Coming Soon to a City Near You....
Looks like I'll officially be presenting at a couple of upcoming conferences. One is the
Society for Literature, Science, and the Arts annual conference in Chicago on November 10-13, where I'll be joining a panel with fellow 'Herder
palms, as well as should-be 'Herders
Lies and Fish and
Ed Chang. Our panel is called "Emergence & Convergence in New Media Narratives, or That's an Odd Place to Find a Story", and my humble contribution to it is a paper outlining current theories of transmediation, as well as some practical (and impractical) applications of these theories. The submitted abstract reads as follows:
This paper looks at multi-sited narrative networks, in which a narrative
sequence is distributed across varying media channels (film, web, music,
video games, print, live performance, etc.) that the user must negotiate
in order to extract pertinent information. These networks do not
constitute simple "retellings" -- stories told and retold down a chain, mimicking oral forms. Although these networks seem to take on two specific structures -- vertical (expansive) or horizontal (redundant)there is also a convergence of form that irretrievably alters each successive channel's content. In other words, the distribution of narrative across media engenders an engagement of the sequence that requires the user to process and account for not only the order and frequency with which she receives the constituent narrative parts, but the materiality of the presentational format itself. Examples will include the Matrix series, Neil Young's "Greendale," Mark Danielewski's House of Leaves, and William Blake's Book of Urizen.
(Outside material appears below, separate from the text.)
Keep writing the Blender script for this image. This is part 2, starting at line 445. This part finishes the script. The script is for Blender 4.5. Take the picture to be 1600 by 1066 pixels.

The other presentation, which I received word about today, will take place on March 2-5 at the
Society for Cinema and Media Studies' annual conference in Vancouver. I'll be on a panel culled from
this Penn CFP dealing with film-to-game adaptation. My contribution began as a measley post on this blog, and it will now be paired with papers dealing with, among other things, the numerous
recent adaptations of the
Lord of the Rings novels and films. Titled "Transmediation and the Ideal Narrative of
Batman Begins", mine, of course, is about The Batman:
In her recent article “Narrative and Digitality” (2005), Marie-Laure Ryan describes what she calls texts that think with their medium. These texts possess properties of interactivity/ reactivity, variability, multi-sensorality and networking capabilities. Unique to these sorts of texts is the “ability to create an original experience which cannot be duplicated by any other medium, an experience which makes the medium seem truly necessary” (516). Implicit within this statement is the notion that a thinking text is one that not only requires that a medium’s materiality be incorporated into the exposition of a narrative but that, crucially, this materiality is foregrounded as the key component of interaction.
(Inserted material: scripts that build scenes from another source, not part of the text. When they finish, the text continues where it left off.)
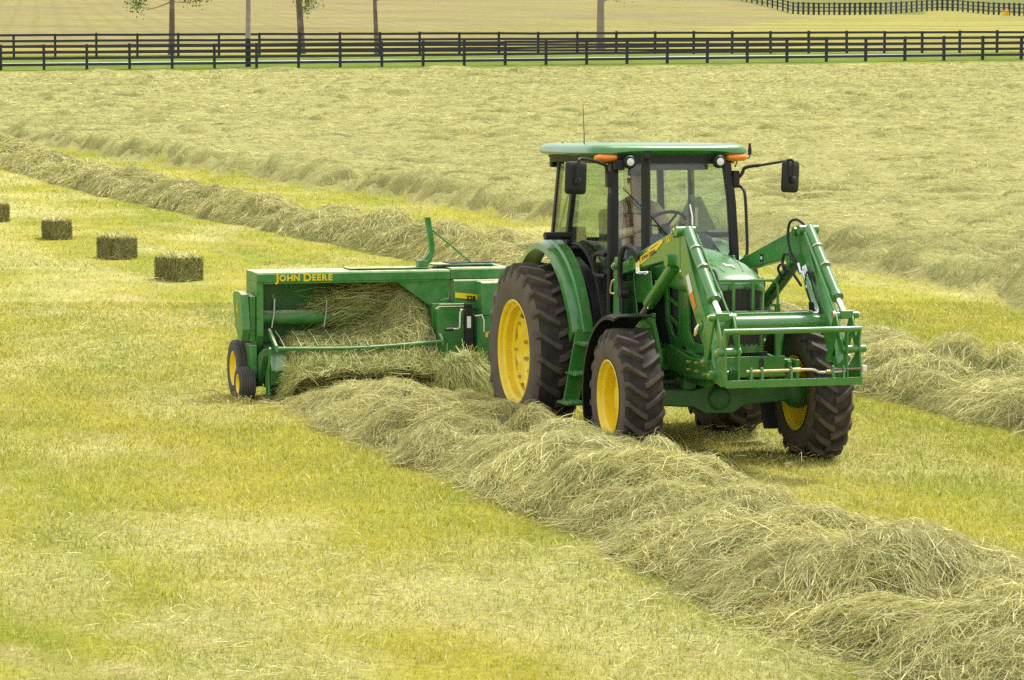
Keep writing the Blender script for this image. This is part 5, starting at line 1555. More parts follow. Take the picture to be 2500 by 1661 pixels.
# ---- cab
cabf = MB()
def bar(pts, w, d): 
    pass
for s in (-1, 1):
    # A pillar (front) : slight rearward rake at the top
    tp(MB().loft([[(x_ - .05, s * (y_ - .035), z), (x_ + .05, s * (y_ - .045), z), (x_ + .05, s * (y_ + .03), z), (x_ - .05, s * (y_ + .035), z)] for x_, y_, z in ((1.20, .625, 1.12), (1.20, .625, 1.75), (1.15, .605, 2.33), (1.07, .58, 2.72))]), "cab_pillar", M_BLACK, bevel=.008)
    tp(MB().loft([[(x_ - .035, s * (y_ - .03), z), (x_ + .035, s * (y_ - .03), z), (x_ + .035, s * (y_ + .02), z), (x_ - .035, s * (y_ + .02), z)] for x_, y_, z in ((-.02, .665, 1.70), (-.01, .655, 2.05), (.07, .605, 2.70))]), "cab_pillar", M_BLACK, bevel=.006)
    tp(MB().loft([[(x_ - .03, s * (y_ - .06), z), (x_ + .03, s * (y_ - .06), z), (x_ + .03, s * y_, z), (x_ - .03, s * y_, z)] for x_, y_, z in ((-.70, .615, 1.55), (-.69, .61, 1.95), (-.62, .56, 2.70))]), "cab_pillar", M_BLACK, bevel=.006)
    # sill rails
    tp(MB().bx(-.10, 1.2, s * .60, s * .66, 1.07, 1.125), "cab_sill", M_BLACK, bevel=.006)
    # header rails under the roof
    tp(MB().loft([[(x_, s * .53, 2.70), (x_, s * .62, 2.70), (x_, s * .62, 2.77), (x_, s * .53, 2.77)] for x_ in (-.66, 1.09)]), "cab_header", M_BLACK, bevel=.005)
    # door glass: one tall pane from the pillar back, its lower edge following the mudguard
    dg_pts = [(1.16, 1.16), (1.155, 1.75), (1.10, 2.33), (1.03, 2.69), (.08, 2.69), (.02, 2.05), (.0, 1.90), (.30, 1.89), (.58, 1.78), (.80, 1.58), (.95, 1.32), (1.02, 1.16)]
    b = MB()
    vs = [(px, s * (np.interp(pz, [1.1, 1.75, 2.33, 2.72], [.640, .640, .615, .585])), pz) for px, pz in dg_pts]
    n_ = len(vs); vs2 = [(a, y_ - s * .006, c) for a, y_, c in vs]
    b.add(vs + vs2, [tuple(range(n_)), tuple(range(n_, 2 * n_))[::-1]] + [(i, (i + 1) % n_, n_ + (i + 1) % n_, n_ + i) for i in range(n_)])
    dr = tp(b, "door_glass", M_GLASS, smooth=False)
    # dark seal following the mudguard
    seal = [(vs[i][0], vs[i][1] + s * .004, vs[i][2]) for i in range(6, 12)]
    MB().tube(catmull(seal, 4), .016, 6).build("door_seal", M_BLACK, dr)
    # rear quarter glass
    q = [(-.04, 1.92), (.06, 2.68), (-.60, 2.68), (-.68, 1.95)]
    vs = [(px, s * (np.interp(px, [-.7, .1], [.60, .64]) - np.interp(pz, [1.9, 2.7], [0, .055])), pz) for px, pz in q]
    vs2 = [(a, y_ - s * .006, c) for a, y_, c in vs]
    b = MB().add(vs + vs2, [(0, 1, 2, 3), (7, 6, 5, 4), (0, 4, 5, 1), (1, 5, 6, 2), (2, 6, 7, 3), (3, 7, 4, 0)])
    tp(b, "quarter_glass", M_GLASS, smooth=False)
    # door handle
    hd = MB().tube(catmull([(1.10, s * .66, 1.835), (.96, s * .69, 1.84), (.89, s * .70, 1.80), (.88, s * .70, 1.68), (.93, s * .69, 1.635), (1.10, s * .66, 1.63)], 4), .022, 8)
    tp(hd, "door_handle", M_BLACK)
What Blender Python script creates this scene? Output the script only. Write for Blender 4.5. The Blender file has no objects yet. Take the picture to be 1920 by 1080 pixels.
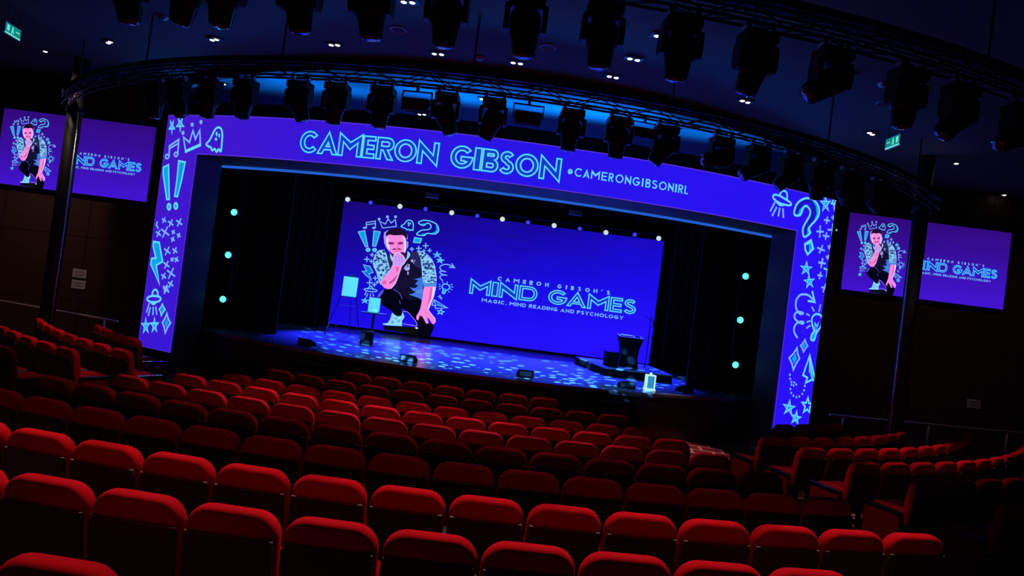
import bpy, bmesh, math, random
from math import sin, cos, tan, pi, radians, sqrt, atan2, asin
from mathutils import Vector, Matrix
from mathutils.geometry import tessellate_polygon

random.seed(7)
SC = bpy.context.scene
COL = SC.collection

# ------------------------------------------------------------------ camera
FPX, PITCH, ROLL, EYE = 1200.0, radians(0.731), radians(7.286), 2.64
AX, AY = -0.53, 21.38                      # centre of the seating arcs
cam = bpy.data.objects.new('camera', bpy.data.cameras.new('camera'))
COL.objects.link(cam)
cam.data.sensor_width = 36.0
cam.data.lens = FPX / 1920 * 36.0
cam.data.clip_end = 200
_c, _s, _cr, _sr = cos(PITCH), sin(PITCH), cos(ROLL), sin(ROLL)
cam.matrix_world = Matrix(((_cr, -_sr, 0, 0), (-_s * _sr, -_s * _cr, -_c, 0), (_c * _sr, _c * _cr, -_s, EYE), (0, 0, 0, 1)))
SC.camera = cam

# ------------------------------------------------------------------ view, world
SC.view_settings.view_transform = 'Standard'
SC.view_settings.look = 'None'
SC.view_settings.exposure = 0.0
SC.view_settings.gamma = 1.0
SC.view_settings.use_curve_mapping = False
W = bpy.data.worlds.new('world'); SC.world = W
W.use_nodes = True
W.node_tree.nodes['Background'].inputs[0].default_value = (0.010, 0.008, 0.03, 1)
W.node_tree.nodes['Background'].inputs[1].default_value = 0.02


def lamp(kind, name, loc, target, energy, color, **kw):
    L = bpy.data.lights.new(name, kind)
    L.energy = energy; L.color = color
    for k, v in kw.items():
        setattr(L, k, v)
    o = bpy.data.objects.new(name, L); COL.objects.link(o)
    o.location = loc
    o.rotation_euler = (Vector(target) - Vector(loc)).to_track_quat('-Z', 'Y').to_euler()
    return o


CEIL = 6.6
def arc_pt(r, deg, z=0.0):
    a = radians(deg)
    return (AX + r * sin(a), AY - r * cos(a), z)

WARM = (1.0, 0.86, 0.80)
PINK = (1.0, 0.80, 0.95)
# ceiling downlights and added fill over the rear rows, the middle rows and the side blocks
for d in (-16, -10.5, -5, 0.5, 6, 11.5):
    lamp('SPOT', 'house_light', arc_pt(16.2, d, 6.5), arc_pt(17.38, d, 1.2), 1000, WARM, spot_size=radians(23), spot_blend=0.5, shadow_soft_size=0.05)
lamp('SPOT', 'house_light', arc_pt(17.9, -4.2, 6.5), arc_pt(18.7, -4.2, 1.2), 620, WARM, spot_size=radians(20), spot_blend=0.6, shadow_soft_size=0.05)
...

Keeping this distinction in mind and drawing upon Gilles Fauconnier and Mark Turner’s work on congnition and conceptual blending, this paper intends to look at the interplay between the film and video game adaptations of Batman Begins as a function of what I call expansive spatial materialities, the modes through which a narrative is deployed within the space of a medium (such as a frame of a film or the mapping of a game level). In this specific case, the narrative of Batman Begins is altered by the variant spatialities of each particular medium. The game, for example, contains significant narrative departures from the film due to the presence of vastly expanded and interactive architectures such as Arkham Asylum, whose sheer size necessitates and alteration of the film’s content. Although neither channel needs to be experienced in combination with the other (as is required in works like The Matrix), a network still exists between the two sites that creates an ideal narrative site, in which a new, combinative narrative sequence is processed and blended by the user as a consequence of this spatial-material variance. Even though a single narrative altered by its diffusion through different media necessarily entails an engagement with a medium’s materiality, the ideal site exists entirely transmedially, unbound from its carrier. In other words, the presence of both film and game in Batman Begins works to isolate narrative from form, where neither site is an adaptation of the other but, rather, a thinking, material piece to the whole of the story.Anyone going to be attending either of these conferences? And please remind me-- how do I apply for travel grants again? ;-)
[Ugh. I can't believe I just used an emoticon in a post. I've crossed a line today, and there's no coming back...].